The TSMC foundry already operational in Arizona started making A16 processors in September, 2024. It is expected to hit production quotas in the first half of 2025, but it is still just a small portion of Apple's chip needs.

For the foreseeable future, as long as the existing tariffs are in place, Apple's products will be heavily affected. And no matter how much manufacturing and assembly moves to the United States, there will always be some need to import goods for products.

13 Comments

apple4thewin 4 Years · 424 comments

Are they mainly producing A16 processors or the N4P chips in general?

jfabula1 3 Years · 214 comments

We have to start somewhere rather than borrowing and borrowing and borrowing, eventually nobody will give us credits anymore…we are in debt up our a-____

1 Like · 2 Dislikes
tht 24 Years · 5821 comments

This deal just sounds bonkers. Bonkers as in how can it possibly work?

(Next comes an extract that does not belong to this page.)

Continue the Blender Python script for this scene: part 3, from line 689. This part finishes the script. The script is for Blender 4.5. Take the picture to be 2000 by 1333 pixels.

Intel's problems were like Apple's problems in the 1990s before they bought NeXT. Very very poor marketing, sales and engineering decisions were being made, year after year after year. Those are made at the VP and senior VP levels. Apple was able to get out of their funk by having NeXT employees take over those positions. The single most important one was having Avie Tevanian taking over software engineering. This enabled Apple to ship viable product, including Mac OS 8. It wasn't called a reverse takeover for nothing, where you can say NeXT bought Apple for -430m USD. Forstall was incredibly successful user interface design, OS design, and shipping. Rubenstein took over hardware. Tim Cook came in to fix operations, and most important one of Steve Jobs being CEO.

Intel can't be fixed without changing all the critical management and leadership positions. That usually requires a reorganization from a takeover. Intel's number one problem is that the management of their fab technology has been broken for about 12 years now. The decisions that made 10nm a clusterfuck likely happened around 2012 to 2013 or so, and bad decisions after that only compounded it. I bet someone can write a very good sunk-cost fallacy book on it, with gigantic heapings of hubris. This was about a 7, 8 year process. That's what it takes for a gigantic dominant company like Intel to fall. Bad decisions every year for multiple years.

So, who's in charge with this deal? Are they fixing Intel fabs or are they replacing them with TSMC fabs? Which way is the money flowing?

9secondkox2 9 Years · 3345 comments

So long as this doesn’t involve Intel getting IP from tsmc, sounds like a good move. 

nubus 9 Years · 777 comments

TSMC + Intel stand to control 100% of desktop chips and 70% of everything else. It is the end to all competition. 
Handing over keys to US manufacturing while turning off US R&D is unexpected. Doing so to a company from an area that US sees as part of China is even more so.
We need for Intel to be American and deliver future innovation from outside China.